An officer at Clover Park High School is now being investigated for using excessive force after arresting a student.
The student is facing a charge of resisting arrest, and a teacher is also facing possible charges of obstruction for trying to help the student. The case has been referred to the city attorney who will determine if charges will be filed.
According to KIRO 7,
Police are claiming that the negligent actions of the officer using his car door as a weapon did not injure the child at all. Lakewood Police Lieutenant Chris Lawler says the student wasn't hurt. "It didn't knock him down," Lt Lawler explained. "It didn't cause any injuries."The incident happened a week and a half ago near the pool on campus.
Reports of a fight prompted the on duty school resource officer, Lakewood Police Detective Rey Punzalan, to respond.
Witnesses say the officer hit one of the students, a 14-year-old, with his car door.
Because he failed to put it in park, the door kept hitting the student.
When the officer told the student to go to the office, the student, who had just been struck by the officer's car door, allegedly responded with profanity.

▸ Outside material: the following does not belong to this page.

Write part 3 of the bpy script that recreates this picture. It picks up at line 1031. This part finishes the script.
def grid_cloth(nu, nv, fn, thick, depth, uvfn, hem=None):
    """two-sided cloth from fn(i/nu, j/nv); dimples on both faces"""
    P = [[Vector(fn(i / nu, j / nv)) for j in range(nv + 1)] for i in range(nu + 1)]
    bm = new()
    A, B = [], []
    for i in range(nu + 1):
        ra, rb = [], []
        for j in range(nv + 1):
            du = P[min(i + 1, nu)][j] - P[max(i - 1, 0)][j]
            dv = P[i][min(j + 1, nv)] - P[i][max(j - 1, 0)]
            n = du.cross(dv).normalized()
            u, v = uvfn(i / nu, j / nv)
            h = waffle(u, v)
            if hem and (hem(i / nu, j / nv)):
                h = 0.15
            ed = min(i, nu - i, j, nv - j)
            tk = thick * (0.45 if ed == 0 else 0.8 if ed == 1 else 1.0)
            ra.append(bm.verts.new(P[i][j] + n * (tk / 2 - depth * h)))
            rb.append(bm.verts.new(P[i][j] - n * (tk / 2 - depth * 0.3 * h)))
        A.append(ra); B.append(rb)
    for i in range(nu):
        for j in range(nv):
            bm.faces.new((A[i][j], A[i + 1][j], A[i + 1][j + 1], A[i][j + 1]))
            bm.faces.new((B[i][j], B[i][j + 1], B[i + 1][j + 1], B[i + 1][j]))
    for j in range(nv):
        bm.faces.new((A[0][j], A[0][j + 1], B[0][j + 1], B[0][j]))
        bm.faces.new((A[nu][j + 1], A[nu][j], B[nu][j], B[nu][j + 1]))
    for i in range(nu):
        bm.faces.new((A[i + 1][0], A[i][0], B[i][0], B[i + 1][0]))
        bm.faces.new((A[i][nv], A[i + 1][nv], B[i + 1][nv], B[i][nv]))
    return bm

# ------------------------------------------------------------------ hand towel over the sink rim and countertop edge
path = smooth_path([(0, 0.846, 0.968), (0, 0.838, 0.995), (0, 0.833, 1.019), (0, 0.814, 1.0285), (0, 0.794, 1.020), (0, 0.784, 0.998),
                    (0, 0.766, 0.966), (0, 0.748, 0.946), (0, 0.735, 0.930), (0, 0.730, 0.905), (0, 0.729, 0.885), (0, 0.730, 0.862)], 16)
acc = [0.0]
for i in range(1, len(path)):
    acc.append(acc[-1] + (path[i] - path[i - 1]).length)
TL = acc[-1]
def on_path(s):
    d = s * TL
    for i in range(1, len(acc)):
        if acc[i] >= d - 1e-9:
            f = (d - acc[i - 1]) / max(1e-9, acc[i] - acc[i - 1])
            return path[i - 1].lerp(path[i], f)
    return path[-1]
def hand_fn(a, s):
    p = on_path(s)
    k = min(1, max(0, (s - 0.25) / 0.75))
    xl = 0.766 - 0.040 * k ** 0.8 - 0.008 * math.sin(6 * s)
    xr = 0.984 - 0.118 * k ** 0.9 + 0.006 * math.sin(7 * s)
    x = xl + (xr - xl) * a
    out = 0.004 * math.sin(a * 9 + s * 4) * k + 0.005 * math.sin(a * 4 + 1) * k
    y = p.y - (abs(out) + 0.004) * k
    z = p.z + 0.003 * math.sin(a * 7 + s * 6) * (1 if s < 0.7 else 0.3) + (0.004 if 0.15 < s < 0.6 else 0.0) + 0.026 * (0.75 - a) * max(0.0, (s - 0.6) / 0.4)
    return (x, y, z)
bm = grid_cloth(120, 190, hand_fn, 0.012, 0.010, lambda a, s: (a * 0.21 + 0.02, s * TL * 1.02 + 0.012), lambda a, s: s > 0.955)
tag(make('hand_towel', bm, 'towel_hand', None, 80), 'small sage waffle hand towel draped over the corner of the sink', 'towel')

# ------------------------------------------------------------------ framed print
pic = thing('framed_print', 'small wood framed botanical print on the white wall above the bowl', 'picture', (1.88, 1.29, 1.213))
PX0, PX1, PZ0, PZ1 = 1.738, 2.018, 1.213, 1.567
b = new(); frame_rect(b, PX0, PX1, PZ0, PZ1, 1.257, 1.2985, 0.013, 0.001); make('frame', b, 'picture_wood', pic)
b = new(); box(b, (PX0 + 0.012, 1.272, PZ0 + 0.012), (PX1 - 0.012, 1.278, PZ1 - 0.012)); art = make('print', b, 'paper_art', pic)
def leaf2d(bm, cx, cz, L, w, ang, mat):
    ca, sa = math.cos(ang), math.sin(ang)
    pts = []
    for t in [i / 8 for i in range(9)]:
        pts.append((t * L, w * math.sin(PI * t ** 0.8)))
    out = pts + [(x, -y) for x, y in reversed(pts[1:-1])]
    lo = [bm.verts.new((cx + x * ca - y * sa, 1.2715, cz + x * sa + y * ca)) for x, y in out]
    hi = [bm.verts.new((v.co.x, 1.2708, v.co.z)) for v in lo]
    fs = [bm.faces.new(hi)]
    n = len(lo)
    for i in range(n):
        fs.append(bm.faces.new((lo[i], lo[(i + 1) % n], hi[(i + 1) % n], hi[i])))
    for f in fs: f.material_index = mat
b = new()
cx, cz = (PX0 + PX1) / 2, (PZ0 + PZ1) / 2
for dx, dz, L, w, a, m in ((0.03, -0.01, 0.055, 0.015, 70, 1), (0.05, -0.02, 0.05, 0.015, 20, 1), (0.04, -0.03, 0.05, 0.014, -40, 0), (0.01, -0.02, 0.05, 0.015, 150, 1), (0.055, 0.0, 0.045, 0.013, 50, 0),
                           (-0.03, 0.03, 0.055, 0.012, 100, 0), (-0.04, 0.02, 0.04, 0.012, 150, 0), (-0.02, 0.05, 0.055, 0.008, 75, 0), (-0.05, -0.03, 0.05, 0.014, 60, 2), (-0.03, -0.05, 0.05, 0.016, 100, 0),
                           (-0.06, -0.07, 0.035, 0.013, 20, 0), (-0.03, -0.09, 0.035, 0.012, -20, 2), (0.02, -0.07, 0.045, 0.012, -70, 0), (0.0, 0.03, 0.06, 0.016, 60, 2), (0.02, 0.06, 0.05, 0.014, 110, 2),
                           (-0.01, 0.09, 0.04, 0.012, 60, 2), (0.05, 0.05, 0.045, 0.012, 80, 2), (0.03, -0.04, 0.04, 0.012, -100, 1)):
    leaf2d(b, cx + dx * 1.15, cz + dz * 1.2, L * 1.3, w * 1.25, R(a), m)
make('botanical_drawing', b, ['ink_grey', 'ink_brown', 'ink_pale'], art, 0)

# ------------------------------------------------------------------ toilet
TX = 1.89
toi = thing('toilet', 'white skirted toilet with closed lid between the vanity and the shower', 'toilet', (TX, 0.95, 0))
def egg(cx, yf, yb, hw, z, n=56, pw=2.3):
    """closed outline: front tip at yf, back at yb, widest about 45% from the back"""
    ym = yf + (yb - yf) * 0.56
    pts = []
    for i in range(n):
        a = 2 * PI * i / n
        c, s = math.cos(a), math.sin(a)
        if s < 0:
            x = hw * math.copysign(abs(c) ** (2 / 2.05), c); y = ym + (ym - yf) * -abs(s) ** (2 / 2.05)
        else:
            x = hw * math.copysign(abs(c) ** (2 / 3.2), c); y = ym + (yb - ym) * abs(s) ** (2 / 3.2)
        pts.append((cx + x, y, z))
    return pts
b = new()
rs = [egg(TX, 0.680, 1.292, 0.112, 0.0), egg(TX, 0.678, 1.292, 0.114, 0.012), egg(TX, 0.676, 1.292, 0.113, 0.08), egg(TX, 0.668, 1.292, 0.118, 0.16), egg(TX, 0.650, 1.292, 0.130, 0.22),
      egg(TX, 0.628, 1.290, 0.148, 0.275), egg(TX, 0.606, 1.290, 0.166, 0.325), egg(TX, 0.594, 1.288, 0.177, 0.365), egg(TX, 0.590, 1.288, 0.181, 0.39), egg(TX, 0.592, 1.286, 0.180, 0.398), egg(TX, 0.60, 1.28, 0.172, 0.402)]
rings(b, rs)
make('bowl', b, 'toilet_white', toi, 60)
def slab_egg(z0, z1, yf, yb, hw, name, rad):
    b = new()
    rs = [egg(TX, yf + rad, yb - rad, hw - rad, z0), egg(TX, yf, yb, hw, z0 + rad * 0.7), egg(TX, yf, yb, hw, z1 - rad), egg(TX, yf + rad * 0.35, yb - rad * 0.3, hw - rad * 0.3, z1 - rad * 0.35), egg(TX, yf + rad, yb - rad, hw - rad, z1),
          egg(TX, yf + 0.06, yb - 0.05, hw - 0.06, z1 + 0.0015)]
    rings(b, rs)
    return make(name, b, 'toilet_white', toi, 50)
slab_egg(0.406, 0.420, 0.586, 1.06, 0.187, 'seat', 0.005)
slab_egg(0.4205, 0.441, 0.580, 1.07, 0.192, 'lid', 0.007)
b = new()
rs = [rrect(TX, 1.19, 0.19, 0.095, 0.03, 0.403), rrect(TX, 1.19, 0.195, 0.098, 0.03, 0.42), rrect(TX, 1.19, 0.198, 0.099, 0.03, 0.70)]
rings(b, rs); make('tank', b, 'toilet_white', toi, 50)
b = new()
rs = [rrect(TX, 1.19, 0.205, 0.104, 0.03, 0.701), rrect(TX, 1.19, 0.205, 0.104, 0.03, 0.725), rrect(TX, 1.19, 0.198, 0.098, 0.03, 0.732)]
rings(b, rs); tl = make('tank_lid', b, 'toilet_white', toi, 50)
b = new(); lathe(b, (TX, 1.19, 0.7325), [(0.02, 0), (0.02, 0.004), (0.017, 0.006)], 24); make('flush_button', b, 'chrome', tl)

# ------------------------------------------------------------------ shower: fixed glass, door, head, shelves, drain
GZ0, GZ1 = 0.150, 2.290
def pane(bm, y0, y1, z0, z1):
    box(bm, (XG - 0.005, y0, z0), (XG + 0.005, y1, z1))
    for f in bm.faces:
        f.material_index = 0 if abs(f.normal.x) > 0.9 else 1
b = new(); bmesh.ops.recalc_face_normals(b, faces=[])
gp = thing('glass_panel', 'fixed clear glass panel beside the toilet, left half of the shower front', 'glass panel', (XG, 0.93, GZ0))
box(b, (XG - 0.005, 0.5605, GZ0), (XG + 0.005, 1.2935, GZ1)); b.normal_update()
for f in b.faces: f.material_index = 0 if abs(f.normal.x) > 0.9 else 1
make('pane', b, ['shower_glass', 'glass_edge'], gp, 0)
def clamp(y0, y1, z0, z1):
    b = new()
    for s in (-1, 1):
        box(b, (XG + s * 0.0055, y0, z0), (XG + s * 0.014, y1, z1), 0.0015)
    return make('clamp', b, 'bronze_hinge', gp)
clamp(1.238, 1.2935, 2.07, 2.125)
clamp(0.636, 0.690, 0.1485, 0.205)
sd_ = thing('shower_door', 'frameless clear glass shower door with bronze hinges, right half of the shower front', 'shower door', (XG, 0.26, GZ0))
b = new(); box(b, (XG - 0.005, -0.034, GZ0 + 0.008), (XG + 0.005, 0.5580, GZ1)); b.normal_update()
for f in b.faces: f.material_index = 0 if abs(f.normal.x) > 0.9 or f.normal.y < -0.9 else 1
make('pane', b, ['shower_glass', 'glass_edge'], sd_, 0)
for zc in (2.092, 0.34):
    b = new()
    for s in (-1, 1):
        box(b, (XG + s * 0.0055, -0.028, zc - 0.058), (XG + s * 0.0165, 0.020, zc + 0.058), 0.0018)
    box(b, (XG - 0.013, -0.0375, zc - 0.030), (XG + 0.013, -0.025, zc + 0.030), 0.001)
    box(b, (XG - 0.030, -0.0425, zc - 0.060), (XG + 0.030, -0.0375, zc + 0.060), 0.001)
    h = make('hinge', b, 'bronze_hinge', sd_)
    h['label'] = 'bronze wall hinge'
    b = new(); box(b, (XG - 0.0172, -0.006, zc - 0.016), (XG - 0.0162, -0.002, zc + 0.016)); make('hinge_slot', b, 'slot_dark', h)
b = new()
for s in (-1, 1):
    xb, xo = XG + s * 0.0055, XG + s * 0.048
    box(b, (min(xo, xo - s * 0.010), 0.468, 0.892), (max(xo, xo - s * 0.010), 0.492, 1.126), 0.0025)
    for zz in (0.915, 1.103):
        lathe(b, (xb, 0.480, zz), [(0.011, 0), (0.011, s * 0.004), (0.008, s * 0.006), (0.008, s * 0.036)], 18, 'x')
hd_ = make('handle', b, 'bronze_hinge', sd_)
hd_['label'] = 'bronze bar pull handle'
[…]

"So he goes to grab the student, who is 6-foot-1, 210 pounds, and the kids immediately tenses up and starts to fight with the officer," says Lawler, in an attempt to paint the student as some monstrous villain.
However, the eyewitnesses say that's not the case at all. They say the student was not fighting back, and the officer placed him in a chokehold.
Predictably, police are claiming that it wasn't a chokehold, the officer merely "grabbed the child by the neck."
Grabbing a non-violent child by his neck reasonable force, according to Lawler. "We have to overcome that resistance, What the officer did sounds reasonable," Lawler said. "I have no problem with it."
It is quite obvious, with all of the eyewitness testimonies, that the officer is not giving a proper account of what actually happened. Also, the fact that a teacher risked arrest and possibly her career to stop the abuse speaks volumes as to what was actually transpiring.
Since the department has received a complaint about the incident, they now claim they are investigating themselves.
Students at Clover Park High School are not taking this abuse lightly.
They have taken to social media to express their discontent and explain how they no longer feel safe on campus.
"I'm disgusted that this happened, angered at how it was handled, irate that they are punishing a teacher for doing their damn job," says one student on Facebook.
Another says "Police brutality should never be allowed in school."
"They could have handled it differently," Clover Park sophomore Jeffrey Lauterbach said.
"You can't get in trouble or else something like that could happen," Clover Park sophomore Alex Avila added.
To protest the incident of police brutality last Friday, all of the students wore black to school.
Unfortunately, this incident is hardly isolated. Less than a week ago, we reported the story of a Kentucky cop, with a history of hurting children. He is facing discipline for choking a student so hard, that he passed out and was left with brain damage.
Reader Comments
@jovichmk:
The new normal is not the old normal, it has been superseded.
Normal used to be--at one time was--a spontaneous matter, a matter of a person's unique individuality and recognition of other individuals and their corresponding uniqueness in varying states of activity and cognition, receptivity and so on.....but this is outmoded, as I said, it has been superseded and rendered obsolete.
Now normal is following and adhering to all the rules, all the time, in every instance, even though this is impossible.
Since this is impossible, normal can also be expressed in correctly identifying the highest ranking officer or person in charge and in the vicinity (or who might be patrolling and surveilling the vicinity with security cameras and other technical means, drones and so forth) and obeying them according to their interpretation of the rules, no matter how it impacts you or other any people in the area.
When following all the rules and/or correctly identifying and complying fully with the highest ranking officer in charge and in the vicinity is not accomplished, then YOU MUST DIE.
There is no other way, humanity having now advanced beyond the old way, which was simply not technical enough nor was it oriented toward total obedience to state (central government and dictatorial) control, as life now certainly must be.
(sarcasm)
ned
[Link]
The linked above presentation is not without flaw, but it describes (and rebuts) the present modern vehicle (owned and operated by psychos and their massive following and numbed and dumbed troops and constituents) which is destroying the earth, completely.
Please consider libertarianism and anarchy as ways of living with and cooperating with others, as opposed to expressly obeying state authoritarianism and government and its mimics and copies.
The fight is to the death.
ned
I'm just so very glad that I'm not a kid anymore and I'm not growing up in the U.S. cos frankly its intolerable what they have to put up with and it's an abuse of power on a massive scale. This kind of thing just doesn't happen in Europe. We have our own sets of problems but police brutality towards young people is thankfully not one of them.
Does America have a special Gestapo unit for every single institution?